Posting? No. Probably not. Operating? Yup. And if nobody operates the sites, you have a chicken/egg problem. (to wit, nowhere to post).
And take a single provider with a website: while the feds probably won't prosecute that, they now clearly can. And with discretion, you get stupid shit: let's not forget Mary Beth Buchanen, who spend 10 million bucks chasing Tommy Chong into federal court in Pittsburgh for selling bongs. Not weed. Bongs.
It's the "chilling effects" stuff. And it's legitimately problematic. A single provider can probably get around this shit by hosting her site and domain registration in an offshore location where prostitution is legal or tolerated (who likely won't work with the feds as a result). Someone like ECCIE or Indys or TER could do that stuff, but has one problem: money. One can't repatriate the money (likely) without either doing accounting tricks which themselves would invite scrutiny or a trip to club fed on the basis of the money machinations alone. I suppose an enterprising European who never wants to visit the US could set up a site....
I think this stuff will get shot down on it's first application to a non-trafficking situation. But folks aren't gonna be lining up to be the test case (see: chilling effects). The net result is going to be underground groups and non-public platforms for trading hofo, which doesn't really make anyone involved any safer but nobody (nobody!) has ever accused the government of thinking it all the way through....
Originally Posted by tannana
Nice consenting adults who are over eighteen can't post an ad on CL because of this law on human trafficking.

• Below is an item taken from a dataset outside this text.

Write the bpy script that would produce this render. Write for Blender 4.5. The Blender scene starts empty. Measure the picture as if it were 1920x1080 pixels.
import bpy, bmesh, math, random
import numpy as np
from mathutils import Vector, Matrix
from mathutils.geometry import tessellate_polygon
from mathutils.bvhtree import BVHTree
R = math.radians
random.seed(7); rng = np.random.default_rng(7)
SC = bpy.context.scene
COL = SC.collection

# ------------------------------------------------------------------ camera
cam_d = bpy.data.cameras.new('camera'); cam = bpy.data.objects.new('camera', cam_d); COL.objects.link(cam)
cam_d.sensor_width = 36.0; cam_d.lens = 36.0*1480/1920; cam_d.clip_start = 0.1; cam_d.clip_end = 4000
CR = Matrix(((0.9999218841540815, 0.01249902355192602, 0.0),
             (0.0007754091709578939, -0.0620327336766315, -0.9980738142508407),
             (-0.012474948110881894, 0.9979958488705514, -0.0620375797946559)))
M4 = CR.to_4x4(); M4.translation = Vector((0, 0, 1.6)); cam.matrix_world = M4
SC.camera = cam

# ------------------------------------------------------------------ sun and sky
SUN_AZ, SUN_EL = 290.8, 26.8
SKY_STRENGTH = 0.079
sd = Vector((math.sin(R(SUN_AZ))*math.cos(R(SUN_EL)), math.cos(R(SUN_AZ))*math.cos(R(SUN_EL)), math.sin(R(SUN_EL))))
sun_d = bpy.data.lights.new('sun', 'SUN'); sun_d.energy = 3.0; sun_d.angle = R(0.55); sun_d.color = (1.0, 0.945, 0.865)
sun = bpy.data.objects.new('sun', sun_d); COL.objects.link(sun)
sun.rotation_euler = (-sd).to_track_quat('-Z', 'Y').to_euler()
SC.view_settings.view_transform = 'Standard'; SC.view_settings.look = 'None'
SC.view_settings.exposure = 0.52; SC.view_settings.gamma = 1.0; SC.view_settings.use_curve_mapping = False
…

Once again people lose freedom over a problem that could happen.
I support all efforts to stop HT. Here is the problem.
We are losing rights every day to laws while we have Sanctuary Cites where illegal aliens run free to commit crimes and then let go to commit more crimes in the name of votes.
Has any law maker figured out the highest percentage of HT is happening in the illegal immigrant community's.